Does `Tools | Resync with Remote Hosts` help?
hi Anna,
> Does `Tools | Resync with Remote Hosts` help?
Ha, seems fixed - stopped writing on unknown target (at least in the main code) and all hints started working. Thanks! :)
A dependent question: this project has special "unittest" goal which compiles and runs files in a set of subdirectories. CLion does not treat these files into a project. Even making a top-level goal (which refers another makefile) does not make it treat a unittest file belonging to a project.
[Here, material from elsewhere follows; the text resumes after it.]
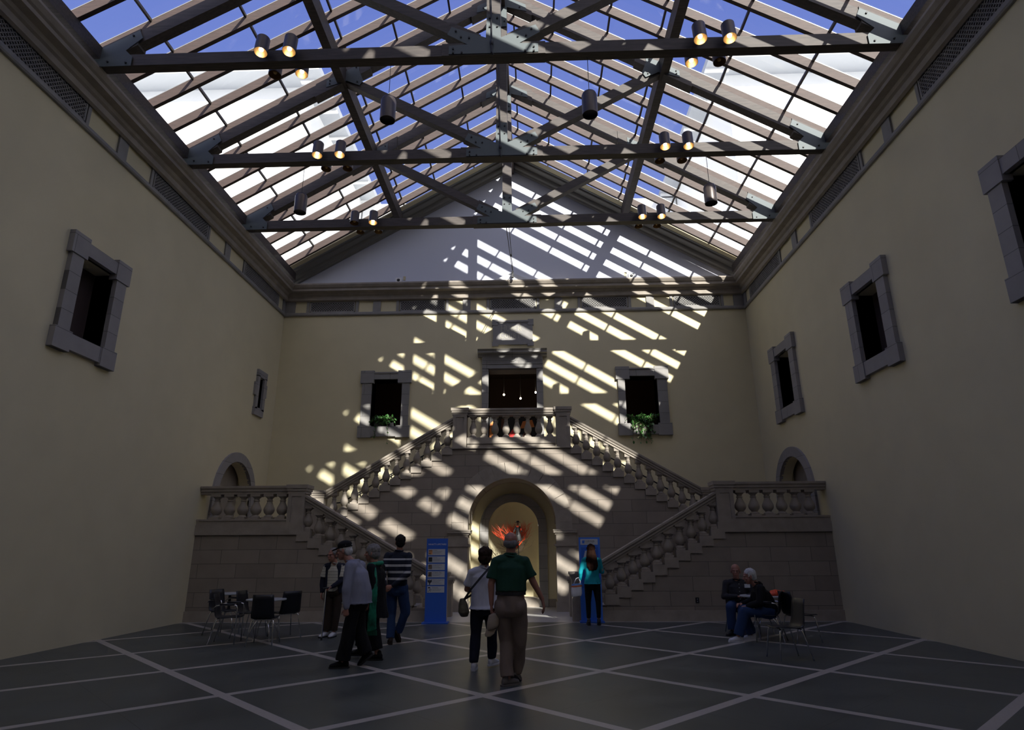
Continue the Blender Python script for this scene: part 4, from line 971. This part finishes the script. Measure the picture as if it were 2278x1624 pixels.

What logic does CLion implement here? Is there a suggested way to force it to understand the project structure?
Currently it looks like:
top level GNUmakefile:
unittest:
$(MAKE) -C test/nt all
test/nt/Makefile:
TOPTARGETS := all clean
SUBDIRS := $(wildcard */.)
$(TOPTARGETS): $(SUBDIRS)
$(SUBDIRS):
$(MAKE) -C $@ $(MAKECMDGOALS)
.PHONY: $(TOPTARGETS) $(SUBDIRS)
(I understand that migration to CMake would ease all the detection, but itʼs to be considered separately.)
Please go to `File | Settings | Build, Execution, Deployment | Makefile` and set all unittest in the `Build target` field. Then do `Tools | Makefile | Clean and Reload Makefile Project`. Does it help?
hi Anna,
> Does it help?
Yes, thanks :)
It is not apparent in any way that the field can contain a set of targets, itʼs labelled as "Build target". Let it be renamed?